### [Recorded information]
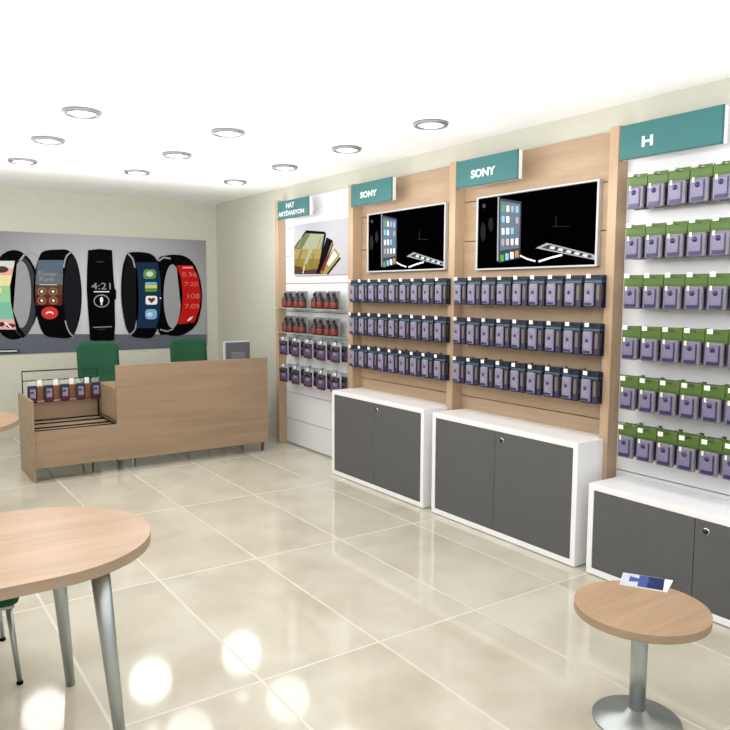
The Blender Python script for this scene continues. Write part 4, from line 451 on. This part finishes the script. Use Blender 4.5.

--

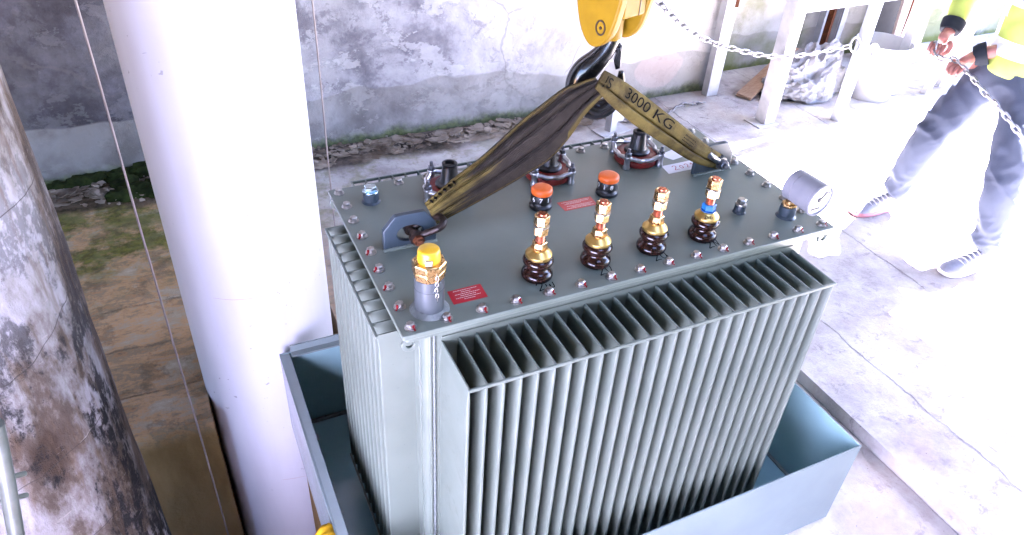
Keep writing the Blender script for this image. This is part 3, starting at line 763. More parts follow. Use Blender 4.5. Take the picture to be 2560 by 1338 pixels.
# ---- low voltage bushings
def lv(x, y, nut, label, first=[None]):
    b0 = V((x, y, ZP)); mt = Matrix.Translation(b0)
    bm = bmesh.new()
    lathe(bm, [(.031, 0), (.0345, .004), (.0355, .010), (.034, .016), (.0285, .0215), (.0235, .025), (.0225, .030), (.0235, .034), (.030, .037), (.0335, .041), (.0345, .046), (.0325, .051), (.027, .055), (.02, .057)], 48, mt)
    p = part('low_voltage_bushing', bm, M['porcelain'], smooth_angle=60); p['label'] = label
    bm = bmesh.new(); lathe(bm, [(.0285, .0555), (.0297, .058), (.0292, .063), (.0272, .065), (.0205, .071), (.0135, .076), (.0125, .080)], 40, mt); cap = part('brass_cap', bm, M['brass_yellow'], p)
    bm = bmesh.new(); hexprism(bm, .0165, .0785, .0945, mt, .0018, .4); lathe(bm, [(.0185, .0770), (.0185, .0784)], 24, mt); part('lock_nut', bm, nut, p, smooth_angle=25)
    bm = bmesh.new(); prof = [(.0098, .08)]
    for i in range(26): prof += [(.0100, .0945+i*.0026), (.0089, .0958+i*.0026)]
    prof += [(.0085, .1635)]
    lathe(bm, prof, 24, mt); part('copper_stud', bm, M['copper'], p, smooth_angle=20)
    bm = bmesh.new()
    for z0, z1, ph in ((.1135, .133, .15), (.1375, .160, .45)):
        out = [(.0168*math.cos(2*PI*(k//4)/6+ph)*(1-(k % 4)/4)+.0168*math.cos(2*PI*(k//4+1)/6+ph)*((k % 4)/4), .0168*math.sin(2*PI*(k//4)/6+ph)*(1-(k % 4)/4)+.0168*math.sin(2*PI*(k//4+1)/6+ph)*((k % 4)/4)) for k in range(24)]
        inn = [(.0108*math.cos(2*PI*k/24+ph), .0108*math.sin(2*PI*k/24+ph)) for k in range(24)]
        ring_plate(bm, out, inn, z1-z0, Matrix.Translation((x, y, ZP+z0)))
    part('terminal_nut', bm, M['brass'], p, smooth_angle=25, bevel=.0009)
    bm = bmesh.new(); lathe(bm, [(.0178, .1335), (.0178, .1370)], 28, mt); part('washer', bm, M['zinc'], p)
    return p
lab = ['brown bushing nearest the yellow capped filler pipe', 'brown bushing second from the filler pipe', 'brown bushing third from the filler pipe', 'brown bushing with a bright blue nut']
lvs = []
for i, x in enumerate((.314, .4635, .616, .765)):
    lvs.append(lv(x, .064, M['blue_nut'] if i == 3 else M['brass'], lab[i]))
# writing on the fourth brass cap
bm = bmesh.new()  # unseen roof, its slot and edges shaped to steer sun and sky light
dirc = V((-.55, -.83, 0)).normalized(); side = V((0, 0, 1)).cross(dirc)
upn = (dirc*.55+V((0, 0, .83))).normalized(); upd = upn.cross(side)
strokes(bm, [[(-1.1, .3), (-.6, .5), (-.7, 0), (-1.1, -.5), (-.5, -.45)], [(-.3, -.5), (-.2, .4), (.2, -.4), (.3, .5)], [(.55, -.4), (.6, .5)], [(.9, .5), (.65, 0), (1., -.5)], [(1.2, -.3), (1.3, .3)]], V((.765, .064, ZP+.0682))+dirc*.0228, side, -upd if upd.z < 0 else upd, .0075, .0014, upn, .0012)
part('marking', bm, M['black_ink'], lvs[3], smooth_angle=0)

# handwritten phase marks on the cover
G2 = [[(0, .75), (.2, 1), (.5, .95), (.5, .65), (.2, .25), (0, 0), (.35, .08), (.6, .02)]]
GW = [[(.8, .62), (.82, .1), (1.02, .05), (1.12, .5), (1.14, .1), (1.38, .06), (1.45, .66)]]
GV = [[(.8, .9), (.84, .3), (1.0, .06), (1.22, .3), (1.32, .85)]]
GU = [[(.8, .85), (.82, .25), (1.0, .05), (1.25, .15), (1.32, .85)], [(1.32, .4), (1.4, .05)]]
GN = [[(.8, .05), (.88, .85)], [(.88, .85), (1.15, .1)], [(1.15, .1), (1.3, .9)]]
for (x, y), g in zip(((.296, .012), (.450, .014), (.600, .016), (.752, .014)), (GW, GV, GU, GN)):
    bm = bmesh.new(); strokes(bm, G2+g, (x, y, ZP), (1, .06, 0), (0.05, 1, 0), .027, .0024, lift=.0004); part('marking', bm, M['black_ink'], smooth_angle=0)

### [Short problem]
Say how many lines in the records hold "script", with the number as the whole reply.

### [Solution to this problem]
2